An example of an image-choice question

Want to get real-time, gut reaction feedback on an image? Use a click map question! Add an image to your survey and ask survey takers to click a certain spot on the image. For example, you could ask what item on a shelf is most appealing, or which part of your website is most user friendly.


Need respondents to upload their resume? A headshot? Their ID? You can collect whatever you need as a PDF, PNG, or Doc file. And once your responses come back, you can easily download the files.

How the file upload question can look

Give respondents a chance to evaluate something on a numerical scale with our slider question type. They’re interactive, which can make them fun to answer, and they allow you to quantify respondent sentiment at both an individual and aggregate level.

An example of a slider question

Benchmarkable questions aren’t necessarily presented in a specific format, but they’re special in that they allow you to compare yourself to other survey creators who asked the same question.

Benchmarkable questions range widely, and they can be used for different audiences (employees, customers, etc.). To find one for your survey, you can either use our question bank or one of our survey templates. Any question that has a small bar chart icon at the top means it’s benchmarkable.

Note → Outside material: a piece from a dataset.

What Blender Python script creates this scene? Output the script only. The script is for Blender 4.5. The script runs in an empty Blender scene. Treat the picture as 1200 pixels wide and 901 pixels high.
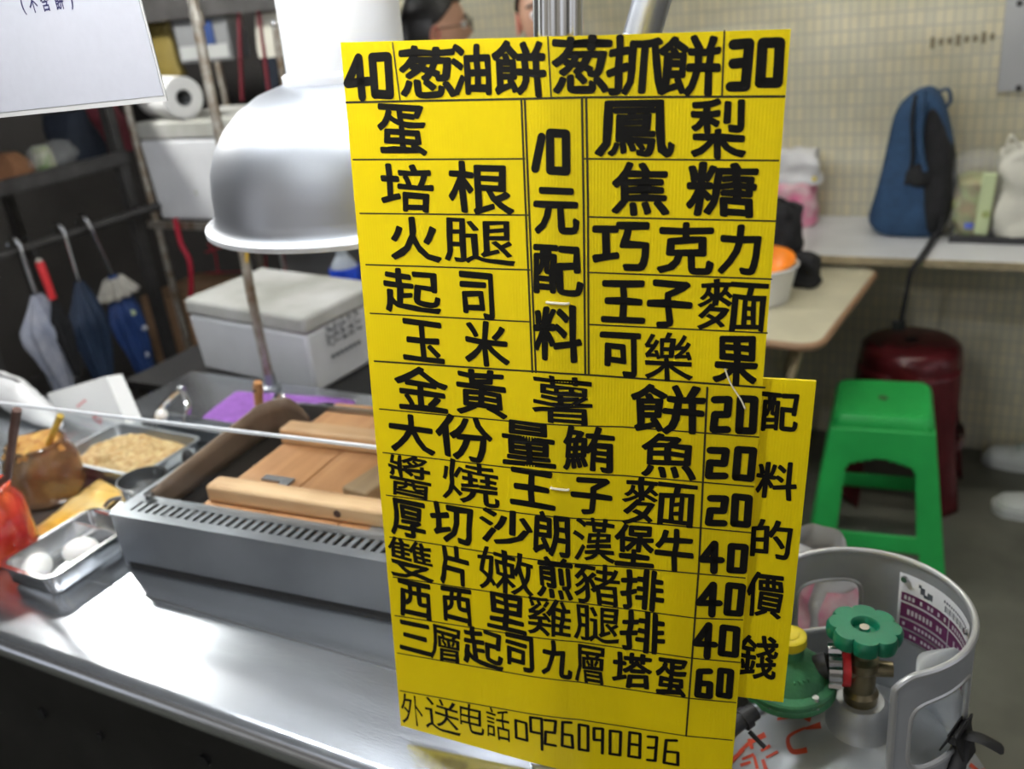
import bpy, bmesh, math, random
from mathutils import Vector, Matrix, Euler, noise
random.seed(7)
S = bpy.context.scene
COL = S.collection
PI = math.pi

# ------------------------------------------------------------------ camera
CAM_H = 1.5
RIGHT = Vector((0.88072, 0.46290, -0.10031))
DOWN = Vector((0.10275, -0.39347, -0.91358))
FWD = Vector((-0.46237, 0.79430, -0.39409))
cd = bpy.data.cameras.new('camera')
cam = bpy.data.objects.new('camera', cd); COL.objects.link(cam)
m = Matrix((RIGHT, -DOWN, -FWD)).transposed().to_4x4()
m.translation = Vector((0, 0, CAM_H))
cam.matrix_world = m
cd.sensor_width = 36.0
cd.lens = 36.0 * 1100.0 / 1200.0
cd.clip_start = 0.02
cd.dof.use_dof = True
cd.dof.focus_distance = 0.765
cd.dof.aperture_fstop = 5.2
S.camera = cam

# ------------------------------------------------------------------ light and exposure
S.view_settings.view_transform = 'Standard'
S.view_settings.look = 'None'
S.view_settings.gamma = 1.0
S.view_settings.use_curve_mapping = False
S.view_settings.exposure = 0.5
W = bpy.data.worlds.new('world'); S.world = W; W.use_nodes = True
def night_street(nt):
    """dim surroundings of the stall: dark above and below, patches of warm and cool shop light near the horizon"""
    tc = nt.nodes.new('ShaderNodeTexCoord'); mp = nt.nodes.new('ShaderNodeMapping'); mp.inputs['Scale'].default_value = (2.2, 2.2, 1.2)
    nt.links.new(tc.outputs['Generated'], mp.inputs['Vector'])
    n = nt.nodes.new('ShaderNodeTexNoise'); n.inputs['Scale'].default_value = 1.6; n.inputs['Detail'].default_value = 1.5
    nt.links.new(mp.outputs[0], n.inputs['Vector'])
    r = nt.nodes.new('ShaderNodeValToRGB'); e = r.color_ramp.elements
    e[0].position = 0.36; e[0].color = (0.05, 0.05, 0.055, 1); e[1].position = 0.66; e[1].color = (1.3, 1.35, 1.5, 1)
    x = e.new(0.52); x.color = (0.42, 0.38, 0.32, 1)
    nt.links.new(n.outputs['Fac'], r.inputs[0])
    nt.links.new(r.outputs[0], nt.nodes['Background'].inputs[0])
night_street(W.node_tree)
W.node_tree.nodes['Background'].inputs[1].default_value = 0.50
TUBE_FRONT = 68.0       # emission of the fluorescent tube over the counter
FILL_BULB = 138.0      # emission of the fill bulb added in front of the menu
TUBE_BACK = 50.0       # emission of the tube over the seats
BULB = 320.0            # emission of the bulb over the left end of the cart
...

A benchmarkable NPS question

Now that you know the different survey questions examples, you’re ready to start creating your survey! Here’s some advice to keep in mind as you begin:

Creating a great survey doesn’t have to be difficult. Don’t let the design of a questionnaire throw you. You could create one in minutes by choosing from one of our hundreds of free, expert-designed survey templates built by our in-house subject-matter experts and survey scientists.

Prefer to create a survey from scratch? Use our Question Bank to start populating your survey with ready-made questions that can help you get the answers you need. Either way, you’re sure to have a survey our methodologists say will leave you with unbiased results.

Are your surveys ready to go mobile? Roughly 3 in 10 people taking SurveyMonkey surveys in the U.S. do so on a smartphone or tablet. Here’s a quick checklist on the different survey questions you should ask and how to format your survey to ensure it’s mobile-optimized and mobile-friendly.

  • Use mostly multiple choice questions in your survey
  • Limit the number of questions on each page
  • Keep surveys as short as possible to minimize dropouts
  • Only require responses to your most important questions
  • Keep survey formatting simple—avoid progress bars or logos as they take up valuable space
  • Avoid using images—they take up valuable space on small screens
  • Test your survey on different mobile devices
  • Keep your survey URL short and easy to read so it can be linked anywhere

We can all benefit from someone proof-reading our work. Surveys are no exception.

Share your survey with colleagues, friends, family, and anyone else who has a vested interest in its success before you send it. Who knows? They might be able to help you spot errors or areas for improvement!

It’s important to know which survey question type to use and when to use it. Once you’re familiar with different survey questions, you’ll be able to focus on what you need from respondents, getting you far better data than ever before.